• **What needs to be done**
Write out the whole listing again, exactly as given.

· · · · · · ·

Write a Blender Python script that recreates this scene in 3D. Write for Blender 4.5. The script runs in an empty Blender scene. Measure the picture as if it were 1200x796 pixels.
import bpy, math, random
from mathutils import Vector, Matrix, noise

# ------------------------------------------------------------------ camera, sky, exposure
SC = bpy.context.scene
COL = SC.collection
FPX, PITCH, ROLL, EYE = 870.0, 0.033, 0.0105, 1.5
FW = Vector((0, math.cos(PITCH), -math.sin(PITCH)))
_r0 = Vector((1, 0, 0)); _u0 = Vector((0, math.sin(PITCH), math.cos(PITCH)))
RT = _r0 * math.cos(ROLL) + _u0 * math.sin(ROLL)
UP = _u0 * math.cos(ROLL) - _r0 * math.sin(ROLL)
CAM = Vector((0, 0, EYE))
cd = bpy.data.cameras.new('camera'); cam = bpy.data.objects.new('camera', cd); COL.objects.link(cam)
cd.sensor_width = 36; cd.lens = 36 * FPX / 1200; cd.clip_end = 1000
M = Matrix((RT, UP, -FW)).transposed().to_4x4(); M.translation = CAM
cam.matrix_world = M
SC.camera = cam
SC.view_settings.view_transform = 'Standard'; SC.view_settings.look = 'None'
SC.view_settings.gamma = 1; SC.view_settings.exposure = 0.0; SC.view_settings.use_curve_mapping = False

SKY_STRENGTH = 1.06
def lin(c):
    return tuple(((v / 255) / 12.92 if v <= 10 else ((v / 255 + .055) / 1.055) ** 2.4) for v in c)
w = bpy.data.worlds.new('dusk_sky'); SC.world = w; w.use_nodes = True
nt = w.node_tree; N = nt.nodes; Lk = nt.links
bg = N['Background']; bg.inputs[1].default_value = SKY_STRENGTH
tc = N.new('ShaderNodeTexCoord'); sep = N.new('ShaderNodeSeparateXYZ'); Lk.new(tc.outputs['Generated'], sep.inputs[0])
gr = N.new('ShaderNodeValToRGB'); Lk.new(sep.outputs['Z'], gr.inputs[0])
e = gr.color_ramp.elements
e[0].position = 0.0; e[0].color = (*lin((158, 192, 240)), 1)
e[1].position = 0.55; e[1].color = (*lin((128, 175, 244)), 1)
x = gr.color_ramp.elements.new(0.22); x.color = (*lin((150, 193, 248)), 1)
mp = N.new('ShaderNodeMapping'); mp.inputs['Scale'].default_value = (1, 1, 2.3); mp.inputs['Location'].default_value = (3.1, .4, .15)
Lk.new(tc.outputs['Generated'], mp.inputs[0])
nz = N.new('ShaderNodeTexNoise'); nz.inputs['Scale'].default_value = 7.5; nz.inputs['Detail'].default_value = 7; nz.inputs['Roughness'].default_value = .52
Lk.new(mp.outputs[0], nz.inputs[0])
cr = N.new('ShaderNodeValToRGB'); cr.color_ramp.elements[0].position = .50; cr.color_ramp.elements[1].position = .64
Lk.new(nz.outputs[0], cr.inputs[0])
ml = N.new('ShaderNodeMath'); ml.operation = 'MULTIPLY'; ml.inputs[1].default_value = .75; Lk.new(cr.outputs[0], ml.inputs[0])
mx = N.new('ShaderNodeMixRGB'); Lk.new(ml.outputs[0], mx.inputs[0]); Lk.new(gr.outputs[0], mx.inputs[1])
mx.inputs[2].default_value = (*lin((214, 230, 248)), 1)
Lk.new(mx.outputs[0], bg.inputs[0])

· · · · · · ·

• **Result for this task**
Write a Blender Python script that recreates this scene in 3D. Write for Blender 4.5. The script runs in an empty Blender scene. Measure the picture as if it were 1200x796 pixels.
import bpy, math, random
from mathutils import Vector, Matrix, noise

# ------------------------------------------------------------------ camera, sky, exposure
SC = bpy.context.scene
COL = SC.collection
FPX, PITCH, ROLL, EYE = 870.0, 0.033, 0.0105, 1.5
FW = Vector((0, math.cos(PITCH), -math.sin(PITCH)))
_r0 = Vector((1, 0, 0)); _u0 = Vector((0, math.sin(PITCH), math.cos(PITCH)))
RT = _r0 * math.cos(ROLL) + _u0 * math.sin(ROLL)
UP = _u0 * math.cos(ROLL) - _r0 * math.sin(ROLL)
CAM = Vector((0, 0, EYE))
cd = bpy.data.cameras.new('camera'); cam = bpy.data.objects.new('camera', cd); COL.objects.link(cam)
cd.sensor_width = 36; cd.lens = 36 * FPX / 1200; cd.clip_end = 1000
M = Matrix((RT, UP, -FW)).transposed().to_4x4(); M.translation = CAM
cam.matrix_world = M
SC.camera = cam
SC.view_settings.view_transform = 'Standard'; SC.view_settings.look = 'None'
SC.view_settings.gamma = 1; SC.view_settings.exposure = 0.0; SC.view_settings.use_curve_mapping = False

SKY_STRENGTH = 1.06
def lin(c):
    return tuple(((v / 255) / 12.92 if v <= 10 else ((v / 255 + .055) / 1.055) ** 2.4) for v in c)
w = bpy.data.worlds.new('dusk_sky'); SC.world = w; w.use_nodes = True
nt = w.node_tree; N = nt.nodes; Lk = nt.links
bg = N['Background']; bg.inputs[1].default_value = SKY_STRENGTH
tc = N.new('ShaderNodeTexCoord'); sep = N.new('ShaderNodeSeparateXYZ'); Lk.new(tc.outputs['Generated'], sep.inputs[0])
gr = N.new('ShaderNodeValToRGB'); Lk.new(sep.outputs['Z'], gr.inputs[0])
e = gr.color_ramp.elements
e[0].position = 0.0; e[0].color = (*lin((158, 192, 240)), 1)
e[1].position = 0.55; e[1].color = (*lin((128, 175, 244)), 1)
x = gr.color_ramp.elements.new(0.22); x.color = (*lin((150, 193, 248)), 1)
mp = N.new('ShaderNodeMapping'); mp.inputs['Scale'].default_value = (1, 1, 2.3); mp.inputs['Location'].default_value = (3.1, .4, .15)
Lk.new(tc.outputs['Generated'], mp.inputs[0])
nz = N.new('ShaderNodeTexNoise'); nz.inputs['Scale'].default_value = 7.5; nz.inputs['Detail'].default_value = 7; nz.inputs['Roughness'].default_value = .52
Lk.new(mp.outputs[0], nz.inputs[0])
cr = N.new('ShaderNodeValToRGB'); cr.color_ramp.elements[0].position = .50; cr.color_ramp.elements[1].position = .64
Lk.new(nz.outputs[0], cr.inputs[0])
ml = N.new('ShaderNodeMath'); ml.operation = 'MULTIPLY'; ml.inputs[1].default_value = .75; Lk.new(cr.outputs[0], ml.inputs[0])
mx = N.new('ShaderNodeMixRGB'); Lk.new(ml.outputs[0], mx.inputs[0]); Lk.new(gr.outputs[0], mx.inputs[1])
mx.inputs[2].default_value = (*lin((214, 230, 248)), 1)
Lk.new(mx.outputs[0], bg.inputs[0])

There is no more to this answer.